Mind you, I had a hard time with this too until I sat through the tests and it then it all made sense.
I don't agree fully if you mean listening to a lot of live music. You can do that as much as you like but you never know what the James Taylor song that I listened to in blind tests was supposed to sound like. The judgement then is based on what we think is "good sound." I gave the example of amp distortion. In high amounts we can tell it is bad by itself. We need not have a reference point at all. I could play an instrument that you have never heard and you can still tell me it is distorted.
Nothing about this hobby at the end of the day is to recreate the live event but to do justice to the music as delivered to us. There, having good frequency response should be at the top of the list. Relying on a dead room to get rid of reflections should not be it.
Harman has tested different groups of people with such experience and without. The theme is the same in all as far as what sound we like. What varies between groups is how bad we rate something that is bad. And how accurately we score. http://seanolive.blogspot.com/2008/12/loudspeaker-preferences-of-trained.html
"To study this question, the author conducted a large study (see reference 1) that compared the loudspeaker preferences of 300+ untrained and trained listeners.... An important conclusion from this study is that the loudspeaker preferences of trained listeners can be safely extrapolated to the tastes of consumers having little or no formal listener training."

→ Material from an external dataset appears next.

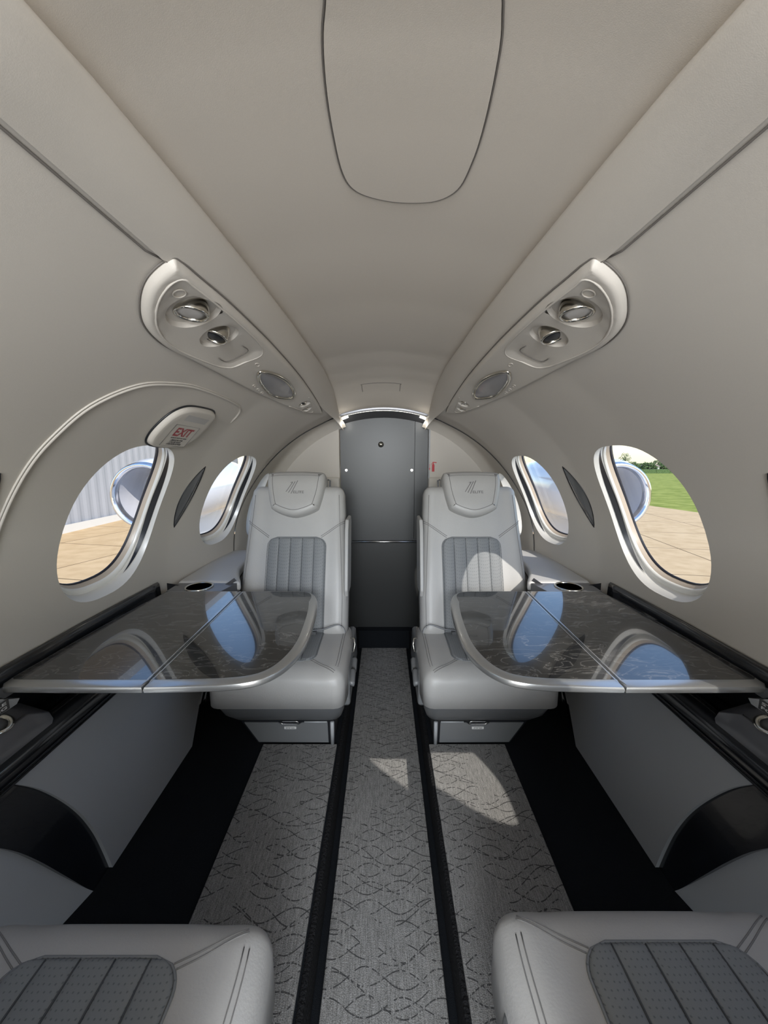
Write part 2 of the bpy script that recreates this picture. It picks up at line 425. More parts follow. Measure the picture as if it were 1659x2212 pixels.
# ------------------------------------------------------------------ valances and ceiling
def ztop(y):
    P = [(-2, 1.50), (.30, 1.523), (.39, 1.535), (.5, 1.543), (.77, 1.558), (1.1, 1.568), (1.6, 1.567), (1.8, 1.55), (1.95, 1.525), (2.05, 1.495), (2.15, 1.455), (2.24, 1.425), (3, 1.42)]
    for (a, b_), (a2, b2) in zip(P, P[1:]):
        if y <= a2: return b_+(b2-b_)*(y-a)/(a2-a)
NY = 110
def yrow(j): return -1.3+(2.27+1.3)*j/NY
for sn, sd in SIDES:
    V, F = [], []; nr = 15
    for j in range(NY+1):
        y = yrow(j); ps = W(sd, y, 21.4, .004)
        if y > 1.85: ps = ps + Vector((-sd*.04*(y-1.85)/.4, 0, -.05*((y-1.85)/.4)**2))
        pe = Vector((sd*.25, y, ztop(y)))
        ctl = []
        for i in range(11):
            t = i/10; b_ = ps.lerp(pe, t); nn = Vector((-sd*.35, 0, -.94))
            ctl.append(b_ + nn*(.010*math.sin(PI*t)))
        # lip rolling up over the inner edge
        ctl += [pe+Vector((sd*.001, 0, .006)), pe+Vector((sd*.006, 0, .013)), pe+Vector((sd*.016, 0, .018)), pe+Vector((sd*.045, 0, .020))]
        V += ctl
    for j in range(NY):
        for i in range(nr-1): F.append((j*nr+i, j*nr+i+1, (j+1)*nr+i+1, (j+1)*nr+i))
    tag(obj('trim_%d' % (1 if sd < 0 else 2), (V, F), 'wall'), kind='structure')
V, F = [], []; nx = 25
def zceil(x, y):
    t = x/.30; return ztop(y)+.010+.050*(1-t*t)
for j in range(NY+1):
    y = yrow(j)
    for i in range(nx):
        x = -.30+.60*i/(nx-1); V.append((x, y, zceil(x, y)))
for j in range(NY):
    for i in range(nx-1): F.append((j*nx+i, j*nx+i+1, (j+1)*nx+i+1, (j+1)*nx+i))
tag(obj('ceiling', (V, F), 'ceil'), kind='structure')
# oval ceiling hatch and its dark gap
hp = catmull([(-.052, .385), (-.060, .44), (-.062, .51), (-.058, .59), (-.042, .632), (-.006, .655), (.036, .662), (.080, .652), (.108, .618), (.116, .56), (.116, .50), (.110, .43), (.102, .385), (.085, .35), (.03, .335), (-.035, .35)], 6)
def on_ceiling(P, o): return [(x, y, zceil(x, y)-o) for x, y in P]
e_ = empty('ceiling_hatch', (.025, .5, zceil(.025, .5)), 'rounded oval access panel set flush into the beige ceiling', 'hatch')
pts, tr_ = fill(inset(hp, .0015), [], .02)
obj('panel', (on_ceiling(pts, .0022), tr_), 'ceil', e_)
obj('gap', tube(on_ceiling(hp, .0012), .0011, 6, True), 'seam', e_)
# small aft ceiling cover outline
P = [(-.112, 2.06), (-.112, 2.00), (-.10, 1.985), (.07, 1.985), (.082, 2.00), (.082, 2.06)]
obj_ = obj('ceiling_cover', tube(on_ceiling(catmull(P, 5, False), .0005), .0014, 6), 'seam'); tag(obj_, 'thin outline of a small cover in the aft end of the ceiling', 'cover')
# seam between wall and valance, forward of the service panels
for sn, sd in SIDES:
    o = obj('trim_%d' % (3 if sd < 0 else 4), join(tube([W(sd, -1.3+i*.05, 21.9, .002) for i in range(38)]+[W(sd, .588, 21.2, .003)], .0014, 6)), 'seam'); tag(o, kind='structure')
    o = obj('trim_%d' % (5 if sd < 0 else 6), tube([W(sd, yend(ph)-.003, ph, .001) for ph in range(23, 92, 2)], .0015, 6), 'seam'); tag(o, kind='structure')

# raised arc of the emergency exit on the left wall
arc = catmull(ys([(.737, 70), (.737, 63), (.742, 54.4), (.757, 49.1), (.785, 43.4), (.848, 38.6), (.93, 36.5), (1.042, 35.3), (1.211, 35.2), (1.33, 36.0), (1.375, 38.2), (1.385, 41)]), 8, False)
o = obj('emergency_exit_hatch', join(tube([W(-1, y, s/K, .0015) for y, s in arc], .0036, 10, taper=[min(1, (len(arc)-1-i)/14+.15) for i in range(len(arc))]),
        tube([W(-1, y-.006, s/K-.35, .001) for y, s in arc], .0022, 6, taper=[min(1, (len(arc)-1-i)/14+.1) for i in range(len(arc))])), 'wall')
tag(o, 'raised curved outline of the emergency exit hatch on the left wall', 'hatch')

# ------------------------------------------------------------------ generic pad on the wall
def wallpad(side, outline, h, r_, base=0.0, step=.02, holes=(), extra=None):
    rg = [inset(outline, r_*a) for a in (.3, .7, 1.0)]
    pts, tr_ = fill(outline, holes, step, rg)
    def of(p):
        d = pdist(p, outline); e = max(0, 1-d/r_)
        z = base + (h-base)*math.sqrt(max(0, 1-e*e))
        if extra: z += extra(p)
        return z
    # apply sink ring so that the edge reaches the wall
    V = [W(side, y, s/K, of((y, s))) for y, s in pts]; F = list(tr_)
    k = len(V); n_ = len(outline); V += [W(side, y, s/K, base) for y, s in outline]; V += [W(side, y, s/K, base-.004) for y, s in outline]
    for i in range(n_): j = (i+1) % n_; F.append((k+i, k+j, k+n_+j, k+n_+i))
    return V, F
# passenger service units
psu_out = catmull(ys([(.583, 20.9), (.600, 24.1), (.640, 26.9), (.696, 29.2), (.775, 30.4), (.89, 30.5), (1.10, 30.5), (1.38, 30.0), (1.60, 28.2), (1.78, 25.2), (1.85, 22.9), (1.84, 22.1), (1.65, 21.0), (1.29, 20.0), (.998, 19.7), (.772, 19.75), (.653, 20.1), (.600, 20.3)]), 6)
def frame_at(side, y, ph, off):
    p = W(side, y, ph, off); nrm = Wn(side, ph); t = Vector((0, 1, 0)); return p, nrm, t
for sn, sd in SIDES:
    nm = 'left' if sd < 0 else 'right'
    root = empty('service_panel', W(sd, 1.2, 25), 'long beige overhead service panel with lamp and air vents on the %s side' % nm, 'service panel', 'overhead service panels')
    G1 = (.722, 23.7, .053); G2 = (.848, 24.4, .045); G3 = (1.615, 24.3, .03); G4 = (1.69, 25.2, .026)
    holes = [selli(g[0], g[1]*K, g[2], g[2]*.92, 2, 36) for g in (G1, G2, G3, G4)]
    tray = catmull(ys([(.615, 21.6), (.64, 24.8), (.70, 27.8), (.78, 29.2), (.90, 29.0), (1.0, 28.0), (1.02, 25.0), (1.02, 22.2), (.95, 21.1), (.78, 20.9), (.65, 21.2)]), 6)
    def ex(p):
        if not inside(p, tray): return 0
        d = pdist(p, tray); return -.007*min(1, d/.012)
    obj('panel', wallpad(sd, psu_out, .016, .012, 0, .016, holes, ex), 'wall', root)
    # dark gap around the unit
    obj('gap', tube([W(sd, y, s/K, .002) for y, s in inset(psu_out, -.0012)], .0015, 6, True), 'seam', root)
    for gi, g in enumerate((G1, G2, G3, G4)):
        V, F = [], []; n_ = 36
        fr = [(1.0, .010), (.96, .004), (.86, -.006), (.70, -.018), (.45, -.026), (.05, -.028)]
        hb = .009 if gi < 2 else .016
        for k, of in fr: V += [W(sd, y, s/K, of-.010+hb) for y, s in selli(g[0], g[1]*K, g[2]*k, g[2]*.92*k, 2, n_)]
        for i in range(len(fr)-1):
            for j in range(n_): F.append((i*n_+j, i*n_+(j+1) % n_, (i+1)*n_+(j+1) % n_, (i+1)*n_+j))
        F.append(tuple(range((len(fr)-1)*n_, len(fr)*n_)))
        obj('socket', (V, F), 'wall', root)
        rr = g[2]*.56; c = W(sd, g[0], g[1], -.004)
        lamp = gi in (0, 3) if sd < 0 else gi in (0, 2, 3)
        ax = Vector((0, -.10, -1)) if lamp else Vector((sd*.18, -.30, -1))
        ax.normalize()
        vn = obj('reading_lamp' if lamp else 'air_vent', lathe([(rr*.9, -.020), (rr*.97, -.012), (rr, 0), (rr, .015), (rr*.97, .018), (rr*.86, .018), (rr*.84, .014)], c, ax, 32, False), 'chrome', root)
        obj('lens' if lamp else 'nozzle', lathe([(rr*.86, .0145), (rr*.5, .0165), (.0005, .017)], c, ax, 32, True), 'lens' if lamp else 'black', vn)
    # oval button and embossed rectangles
    bt = [W(sd, y, s/K, .0105) for y, s in selli(.652, 22.9*K, .011, .010, 2, 24)]
    obj('call_button', tube(bt, .0013, 6, True), 'wall', root)
    bt = catmull(ys([(.935, 23.3), (.975, 23.3), (.985, 25.2), (.975, 27.4), (.935, 27.6)]), 4, False)
    obj('label_plate', tube([W(sd, y, s/K, .0118) for y, s in bt], .0011, 6), 'seam', root)
    obj('tray_edge', tube([W(sd, y, s/K, .0152) for y, s in inset(tray, -.004)], .0022, 6, True), 'wall', root)
    # lamp with chrome bezel
    lo = catmull(ys([(1.135, 24.4), (1.125, 25.4), (1.19, 27.0), (1.33, 28.2), (1.40, 27.9), (1.46, 26.4), (1.48, 25.2), (1.42, 23.7), (1.30, 22.9), (1.20, 23.3)]), 6)
    bz = obj('lamp_bezel', tube([W(sd, y, s/K, .018) for y, s in lo], .006, 10, True), 'chrome', root)
    pts, tr_ = fill(inset(lo, .001), [], .02)
    obj('lamp_lens', onwall(sd, pts, tr_, lambda p: .0175+.004*min(1, pdist(p, lo)/.02)), 'lampglass', bz)
    for k in range(3):
        obj('pictogram', tube([W(sd, y, s/K, .0165) for y, s in selli(1.20+k*.045, (28.6+.25*k)*K, .009, .004, 2, 12)], .0010, 5, True), 'wall', root)
    obj('button', tube([W(sd, y, s/K, .0165) for y, s in selli(1.07, 24.2*K, .012, .005, 2, 16)], .0010, 5, True), 'wall', root)
    obj('end_edge', tube([W(sd, y, s/K, .0165) for y, s in catmull(ys([(1.56, 21.9), (1.60, 22.4), (1.76, 24.2), (1.70, 26.2), (1.55, 28.0)]), 5, False)], .0016, 6), 'wall', root)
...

So while this is a comparison between trained and untrained listeners, we see that the core preferences are remain even in large scale tests. Look at how speaker "M" did worse than others no matter which group of listeners scored it. Ditto for speaker B.
A lot to respond to here.
"The whole purpose of this exercise with 70 point measurement and math to compute the target is to predict how a speaker sounds in a room."
This would depend on the coefficient of absorption at different frequencies for the room, specifically as they are related to the directions where early reflections will occur. There's still no engineered mechanism to adjust for it in different rooms. Therefore the ultimate balance would be highly room dependent at least above the transition frequency of 200 hz as one of the previous graphs showed.

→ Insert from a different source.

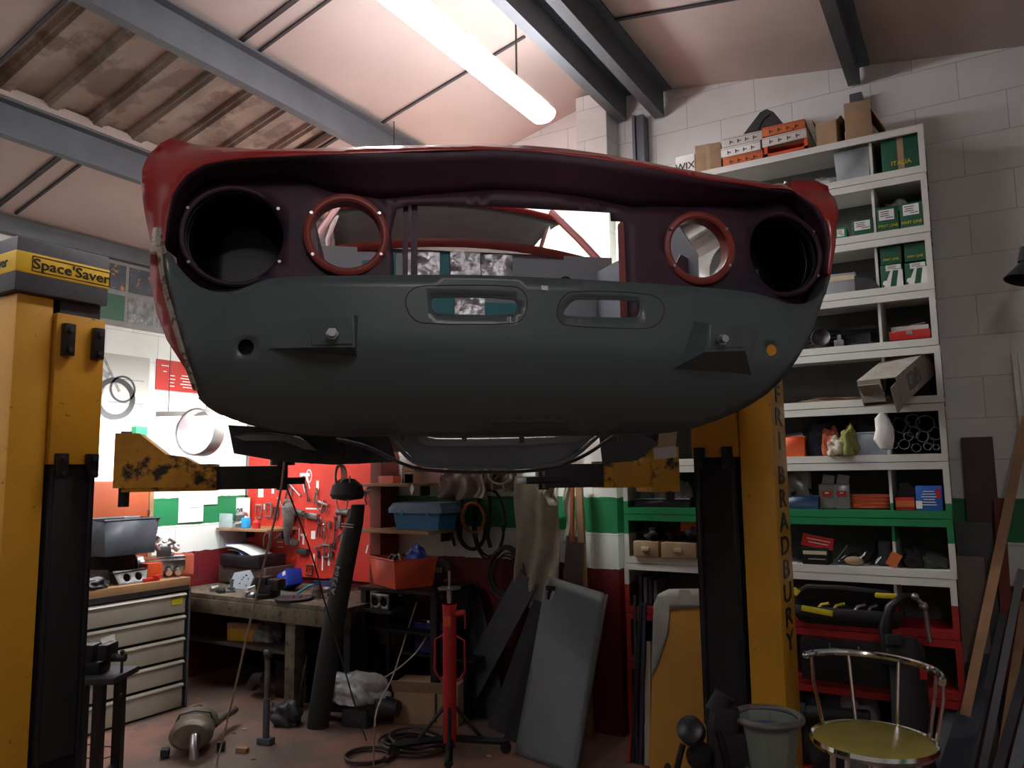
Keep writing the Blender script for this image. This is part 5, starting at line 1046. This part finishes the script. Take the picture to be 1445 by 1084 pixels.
# orange bin
t = bin_('parts_bin', 'large orange-red plastic bin right of the black leaning cover', 'tub', (wY(556, 815, 4.45).x, 4.55, .895), .44, .34, .2, pal('deeporange', (.55, .05, .012)), -.45, .86, rim=.016)
cloth('plastic_pouch', 'bright blue pouch in the orange-red bin', 'pouch', (wY(585, 785, 4.55).x, 4.58, 1.06), .075, .05, .09, 'blue', 91)
for k, (dx, lab) in enumerate(((-.14, 'steel bracket at the left in the orange-red bin'), (-.06, 'bent metal strap in the orange-red bin'), (-.01, 'pale hose end in the orange-red bin'))): G().tube([(0, 0, 0), (.03, .02, .05), (.09, 0, .04), (.07, -.03, 0)], .012).out('metal_offcut', ('dark', 'steel', 'cable')[k], None, lab, 'part', loc=(t.location.x+dx, 4.54, 1.06), rz=k)
G().box((0, 0, -.012), (.7, .5, .024)).box((-.32, .2, -.44), (.05, .05, .85)).box((.32, .2, -.44), (.05, .05, .85)).box((.32, -.2, -.44), (.05, .05, .85)).box((-.32, -.2, -.44), (.05, .05, .85)).box((0, 0, -.3), (.64, .4, .02)).out('side_table', 'black', None, 'dark steel stand supporting the orange-red bin', 'stand', loc=(wY(560, 815, 4.45).x+.05, 4.62, .89))
# two-hole block
t = thing('two_hole_block', 'dusty black block with two round holes under the orange-red bin', 'block', (wY(537, 866, 4.35).x, 4.4, .762-.0))
t.location.z = .745
sheet('face', [(-.085, 0), (.085, 0), (.085, .11), (-.085, .11)], [circ((-.04, .055), .032, 20), circ((.04, .055), .032, 20)], lambda a, b: Vector((a, -.06, b)), M['tool2'], t, h=.03, thick=.01)
G().box((0, .0, .055), (.17, .1, .11), bev=.004).out('block_body', 'black', t)
G().box((0, 0, 0), (.34, .2, .02)).box((.0, .08, -.36), (.03, .03, .72)).out('small_shelf', 'dark', None, 'narrow dark ledge under the two-hole block', 'ledge', loc=(t.location.x-.05, 4.42, .733))
# black leaning cover and hood
t = thing('black_cover', 'long black moulded cover with chalk writing, leaning beside the workbench', 'car part', (0, 0, 0))
a, b = Vector((-3.98, 4.02, .0)), Vector((wY(508, 712, 4.1).x, 4.1, wY(508, 712, 4.1).z))
g = G(); rows = []; d = (b-a); 
for i in range(13):
    f = i/12; c_ = a+d*f+Vector((-.03*sin(f*3), 0, 0)); wd = .083-.015*f+.012*sin(f*pi) if i < 12 else .05; dp = .09-.03*f
    rows.append([c_+Vector((wd*cos(q), -dp*max(0, sin(q))*1-.01*min(0, sin(q)), 0)) for q in [2*pi*j/16 for j in range(16)]])
g.rings(rows).out('cover_shell', 'rubber', t)
tt = text('A7384', .085, 'chalk_writing', 'grey', t, (a+d*.62)+Vector((-.005, -.085, .06)), (pi/2, -.0, 0), .0005); tt.rotation_euler = Euler((pi/2, pi/2-.2-pi, 0)) if False else Euler((radians(90), radians(-75), 0)); tt.scale = (.9, .6, 1)
p = a+d*.90+Vector((-.012, -.075, 0)); G().box(p, (.11, .006, .006), (0, .05, 0)).box(p+Vector((0, .003, .018)), (.11, .006, .006), (0, .05, 0)).out('chrome_strip', 'steel', t)
t = thing('lead_lamp_hood', 'round black hood hanging under the car with cream cord wound above it', 'lamp hood', wY(490, 692, 4.1), .0)
G().lathe([(0, .085), (.06, .08), (.12, .035), (.14, -.03), (.12, -.06), (.0, -.075)], n=28, sc=(1, .7)).out('hood', 'rubber', t)
for k in range(4):
    G().tube([(.05*cos(q)*(1-.12*k)-.03, -.03-.01*k, .1+.08*sin(q)) for q in [2*pi*j/18 for j in range(18)]], .005, 6, True).out('cord_loop', 'cable', t)
G().tube([(-.03, -.05, .06), (-.03, -.08, -.06), (.0, -.08, -.14), (.05, -.06, -.13), (.07, -.05, .0), (.06, -.04, .1)], .005).out('hanging_cord', 'cable', t)
# ------------------------------------------------------------------ back wall right of the shelves
coil('copper_pipe', 'coil of thin copper pipe hanging on the back wall', wY(670, 730, 4.9), .1, 4, .006, 'copper', 'y', .05, sq=1.1)
coil('air_hose', 'black hose looped around the copper coil on the back wall', wY(668, 742, 4.94), .13, 3, .008, 'rubber', 'y', .1, sq=1.3, seed=6)
coil('welding_cable', 'big loop of black cable hanging right of the copper coil', wY(692, 738, 4.93), .13, 2, .009, 'rubber', 'y', .12, sq=1.9, seed=8)
coil('welding_cable', 'tangled coil of brown cable low on the wall, left of the overalls', wY(718, 806, 4.9), .135, 10, .007, 'hose', 'y', .22, sq=1.25, seed=9, tail=(.17, .0, -.25))
for px, lab in ((640, 'black strap hanging under the blue toolbox, nearest the toolbox'), (652, 'black hose hanging left of the copper coil'), (690, 'thick black lead hanging straight down right of the copper coil')):
    p = wY(px, 700, 4.9); pipe('hanging_strap', lab, 'strap', [p, p+Vector((.01, -.01, -.15)), p+Vector((-.01, -.01, -.3)), p+Vector((.01, 0, -.38))], .016 if px == 690 else .011, 'rubber')
def bag(px0, px1, py0, py1, Y, lab, m, seed, name='plastic_bag', cat='bag', folds=5, dep=.04):
    rnd = random.Random(seed); x0, x1, z0, z1 = span((px0, py0), (px1, py1), Y); g = G(); nx, nz = 30, 40; V_ = []
    for j in range(nz+1):
        v = j/nz; row = []
        for i in range(nx+1):
            u = i/nx; fold = sin(u*pi*folds+seed+2.2*v+sin(v*5+seed))*dep*(.35+.65*v)*.5+sin(u*17+v*9+seed)*.006
            pinch = 1-.25*(1-v)*abs(sin(seed))
            row.append(g.b.verts.new(Vector(((x0+x1)/2+(u-.5)*(x1-x0)*pinch+.01*sin(v*9+seed), Y-.045+fold, z1-(z1-z0)*v+.01*sin(u*9+seed)*v))))
        V_.append(row)
    for j in range(nz):
        for i in range(nx): g.b.faces.new((V_[j][i], V_[j][i+1], V_[j+1][i+1], V_[j+1][i]))
    return g.out(name, m, None, lab, cat, solid=.004, smooth=60)
M['bagclear'] = mat('brownish_polythene', (.3, .25, .22), .25, var=.2)
M['bagclear'].node_tree.nodes['Principled BSDF'].inputs['Transmission Weight'].default_value = .3
bag(622, 694, 655, 704, 4.93, 'large brownish polythene bag hanging above the copper coil', 'bagclear', 1)
bag(690, 733, 650, 692, 4.94, 'smaller polythene bag of coiled cord hanging right of the large one', 'bagclear', 4)
coil('cord_coil', 'coil of cream cord inside the smaller polythene bag', wY(708, 672, 4.9), .09, 6, .006, 'cable', 'y', .08, sq=.6, seed=15)
bag(732, 794, 672, 856, 4.9, 'dirty cream overalls hanging on the back wall', 'cloth', 3.1, 'overalls', 'clothing', 4, .06)
bag(766, 792, 672, 712, 4.84, 'rolled cream sleeve of the overalls hanging over the front', 'cloth', 5.1, 'overall_sleeve', 'clothing', 3, .05)
bag(799, 815, 672, 765, 4.92, 'narrow cream cloth hanging between the overalls and the timber', 'cloth', 1.2, 'dust_cloth', 'cloth', 2, .04)
lean('timber_plank', 'long tan timber standing against the wall beside the pier', 'plank', Vector((wY(835, 960, 4.74).x, 4.7, .004)), wY(817, 676, 4.74), .045, .03, 'wood')
lean('timber_plank', 'thin reddish batten just left of the long tan timber', 'plank', Vector((wY(813, 960, 4.8).x, 4.72, .004)), wY(808, 676, 4.8), .02, .03, 'brown')
lean('steel_plate', 'brown steel plate leaning against the wall behind the grey door', 'plate', Vector((wY(804, 930, 4.72).x, 4.62, .004)), wY(815, 765, 4.72), .10, .01, 'darkwood')
lean('steel_plate', 'dark brown sheet behind the steel plate, left of the tan timber', 'plate', Vector((wY(793, 930, 4.78).x, 4.7, .004)), wY(809, 757, 4.82), .1, .01, pal('dkbrown', (.07, .035, .03)))
t = thing('wall_socket', 'round grey cable reel socket below the toolbox shelf', 'socket', wY(627, 803, 4.9), 0)
G().lathe([(0, 0), (.06, 0), (.08, .02), (.08, .07), (0, .075)], (0, 0, 0), (0, -1, 0), 28).out('reel_body', M['tool2'], t); G().box((0, -.08, .0), (.06, .02, .04), bev=.005).out('plug', 'cream', t)
# dark panels leaning under the cables
for k, (pa, pb, w_, lab) in enumerate((((640, 985, 4.62), (745, 815, 4.85), .2, 'long dark panel leaning diagonally behind the red jack'), ((700, 1010, 4.5), (765, 850, 4.8), .14, 'dark bumper blade leaning beside the grey door'), ((690, 960, 4.7), (650, 830, 4.9), .3, 'wide dark sheet standing behind the red jack'), ((720, 1015, 4.38), (760, 905, 4.62), .1, 'short dark strip leaning at the foot of the grey door'))):
    a = wY(*pa); a.z = 0.005; lean('dark_panel', lab, 'panel', a, wY(*pb), w_, .012, 'rubber' if k % 2 else 'dark')
# blue crate and cartons
t = bin_('blue_crate', 'dark blue plastic crate on the low shelf behind the red jack', 'crate', (wY(603, 930, 4.55).x, 4.66, .43), .26, .2, .2, pal('deepblue', (.01, .012, .12)), 0, .92)
G().box((0, 0, -.01), (.75, .34, .02)).box((-.3, 0, -.22), (.03, .3, .4)).box((.3, 0, -.22), (.03, .3, .4)).out('low_shelf', 'black', None, 'low dark shelf carrying the blue crate', 'shelf', loc=(-3.45, 4.72, .42))
G().cyl((-.08, 0, 0), (.08, .02, .0), .006).cyl((.02, 0, 0), (.03, -.03, .0), .01).out('chrome_bar', 'chrome', None, 'short bright bar resting across the blue crate', 'bar', loc=(wY(603, 892, 4.6).x, 4.6, .644))
for (a_, b_), (c_, d_), Y, lab, rz in (((556, 955), (632, 1002), 4.36, 'open cardboard carton on the floor behind the coiled hose', .3), ((530, 900), (552, 935), 4.62, 'small cardboard box on the low shelf left of the blue crate', 0)):
    x0, x1, z0, z1 = span((a_, b_), (c_, d_), Y); z0 = .001 if Y < 4.5 else .431; h_ = .27 if Y < 4.5 else .13
    t = thing('cardboard_carton', lab, 'box', ((x0+x1)/2, Y+.12, z0), rz); G().box((0, 0, h_/2), (x1-x0, .22, h_), bev=.003).out('box_body', 'card', t); G().box((-.02, -.13, h_-.02), (x1-x0-.02, .004, .1), (.5, 0, 0)).out('flap', 'card', t)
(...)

"Because the speaker direct and indirect response are similar..."
Here we strongly disagree. For example, look at the on and off axis FR of a typical 1" dome tweeter. On and off axis output below 10 khz are similar. By 15 khz 30 to 45 degrees off axis the output has dropped 10 to 15 db while the on axis output remains flat. That means the sound reaching the room boundary in the front half of the room at 10 khz may be similar to the 1khz arrival but there will be almost no sound reaching it at 15 khz. Then there is the difference in reflectance of the materials of the room boundary at different frequencies such that even if the arrival at the boundary were flat at 15 khz, the reflection wouldn't be, it would typically be attenuated compared to lower frequencies. Compare that to a real musical instrument. Walk around a street musician or a piano at a piano bar. The tone doesn't change appreciably in practically any direction. There are exceptions, being behind the propped up lid of a grand piano will attenuate high frequencies in that direction. (Beranek reported that he heard Brahms second piano concerto in Berlin where there's a hall with the performers in the center. He claimed from his seat in this unfortunate position behind the propped up lid he heard nothing above 2 khz.) This differential spectral reflection alone is sufficient to distort the tone of reproduced acoustic musical instruments badly since reflections play a significant role in what's heard in the listening room.
"Isn't the ultimate goal to play something and enjoy it?"
Not for me. I'm not an audiophile in the usual sense of the word as you and others probably understand it. Duplicating the exact sound I heard is an intellectual challenge for me, a test of my technical skills. That's why I design my own systems to my own paradigms. They aren't like others. If enjoyment were the only goal, I'd stick mostly to live music and would have settled a long time ago for sound reproducing systems with far less accuracy than I feel I've arrived at. I have not been driven by the need or desire to acquire the fruits of other people's ideas for a very long time.
"This doesn't mean we throw our hand up in the air and pick on some other basis."
There are two choices as I see it. Hit your head harder and harder against the same brick wall with the same ideas and find that the wall will no longer budge or start over again from square one and rethink the entire idea. That's what I have done. I love all kinds of puzzles. If one interests me, the harder it is, the more determined I am to solve it.
"I don't agree fully if you mean listening to a lot of live music. You can do that as much as you like but you never know what the James Taylor song that I listened to in blind tests was supposed to sound like."
That's true. Never having heard him live I really don't know what his voice actually sounds like. I can only guess based on the range of human voices I have heard. None I've heard are chesty or highly sibilant. Nor are they hollow or muffled. However I think I know what all of the musical instruments in a symphony orchestra sound like. I've tried to study the difference between the sounds of different kinds of pianos and different violins. Students bring violins and violas they are considering purchasing and we listen to them and try to decide what we like and don't like about their sound. Being as analytical as we can be about real instruments gives us a basis to compare the sound of recordings of other similar instruments. We don't always agree.
"Harman has tested different groups of people with such experience and without"
What kind of experience and training? If accuracy matters then there has to be a frame of reference of what accuracy means. If there isn't, then one is as good as another and it becomes strictly a matter of preference. This is what I concluded from Tooles line of investigation, he was looking for what the market liked best that would make the most money for Sidney.